Sitting at 0-3 with a trip to London coming up, the Vikings' season is teetering on the brink of ruin, and they know it.

Jordan Cameron caught three touchdown passes, including the go-ahead grab in the back of the end zone with 51 seconds left, and the Cleveland Browns overcame a week of turmoil to stun the Vikings 31-27 Sunday.

"We have to fix it," said quarterback Christian Ponder, who heard chants for backup Matt Cassel throughout another uneven performance. "Otherwise we're going to be 0-16."

Ponder rushed for two touchdowns, but he also was 25 of 42 for 228 yards with one interception and one lost fumble. He didn't get much help from an offensive line that has woefully underperformed through three games. The unit allowed six sacks and had a hard time opening holes for Adrian Peterson against Cleveland's determined front seven.

Peterson rushed for 88 yards and a touchdown, averaged just 3.5 yards per carry and lost a fumble. The offense managed to turn four Browns turnovers into only 10 points and the defense couldn't hold a late lead for the second straight week.

The Browns trailed 27-24 and started at their 45 with 3:21 left. But Brian Hoyer capped a commanding march down the field with a 7-yard pass in the corner to Cameron to win the game.

"We've got to play better defense," said DE Jared Allen, who was shut down by Browns star left tackle Joe Thomas all afternoon. "I don't know if guys underestimated the Browns coming in or what the deal was, but we have to take a long look in the mirror and get better."

The Vikings could live with starting 0-2 with road losses to NFC North foes Chicago and Detroit.
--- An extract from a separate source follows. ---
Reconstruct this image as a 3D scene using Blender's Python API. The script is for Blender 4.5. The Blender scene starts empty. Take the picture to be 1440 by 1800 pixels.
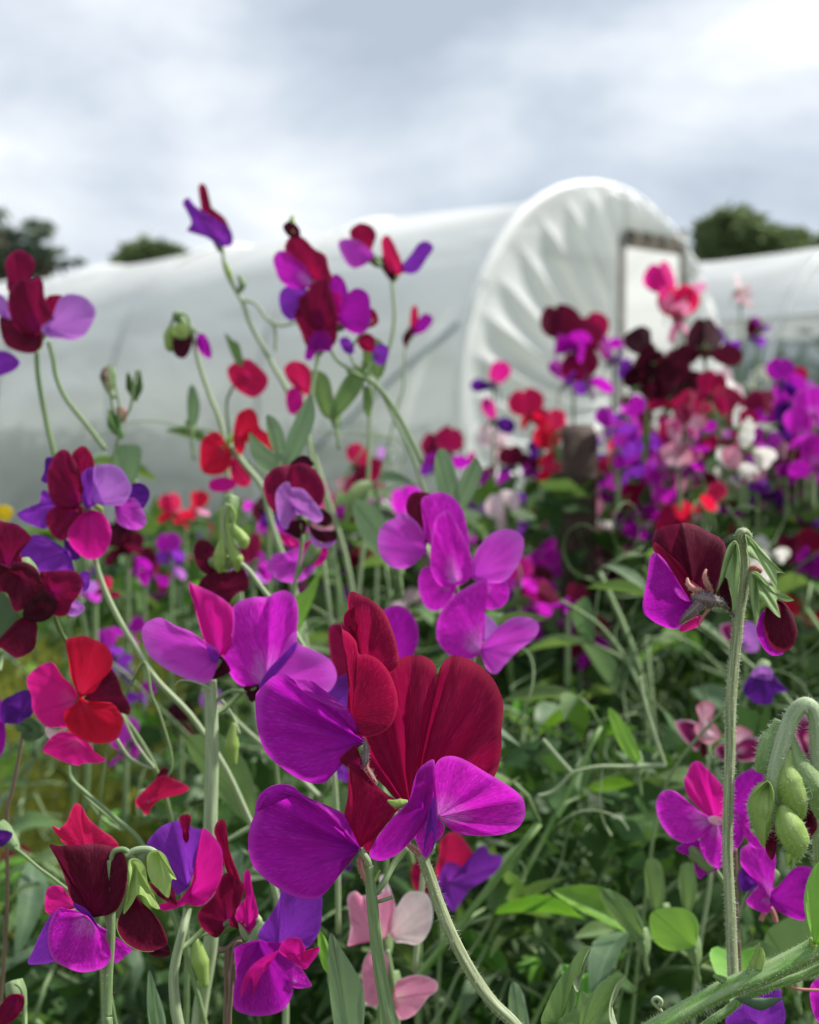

But to lose at home to a team that just traded its starting running back and elevated third-string quarterback Hoyer to the starting job in place of Brandon Weeden? That one really stings.

Hoyer completed 30 of 54 passes for 321 yards with three touchdowns in his second career start. He also threw three interceptions, but Ponder and the Vikings couldn't make him pay for it. The chants for Cassel could be heard loud and clear in the second half.

Josh Gordon made a triumphant return from a two-game suspension with 10 catches for 146 yards and a 47-yard touchdown in the first quarter that tied the game at 7. That let the Vikings know the Browns had no intention of folding after a tumultuous week.

Far from tanking, the Browns threw everything they had at the Vikings. They executed a fake punt and a fake field goal that resulted in an 11-yard touchdown pass from holder and punter Spencer Lanning to Cameron that gave Cleveland a 24-14 lead in the second quarter.

The Vikings are sure to hear plenty of negativity as they get ready to cross the pond to play the Steelers in London next week. There were mental errors in all three phases, the defense continues to be leaky, and Ponder hasn't shown signs of being the long-term answer at quarterback.

Coach Leslie Frazier said Ponder remains his starter, and the coach made a mistake himself, challenging a muffed punt by Cleveland in the second quarter. But NFL rules prohibit coaches from challenging changes of possession, and referee Bill Leavy doubled down on the errors by mistakenly penalizing the Vikings 15 yards for unsportsmanlike conduct. The Vikings should have just been docked a timeout.

"To come up short and make some of the mistakes that we made, we've got a lot of work to do if we want to get it turned around," Frazier said. "We don't want to be losing home games. It's just not a good thing."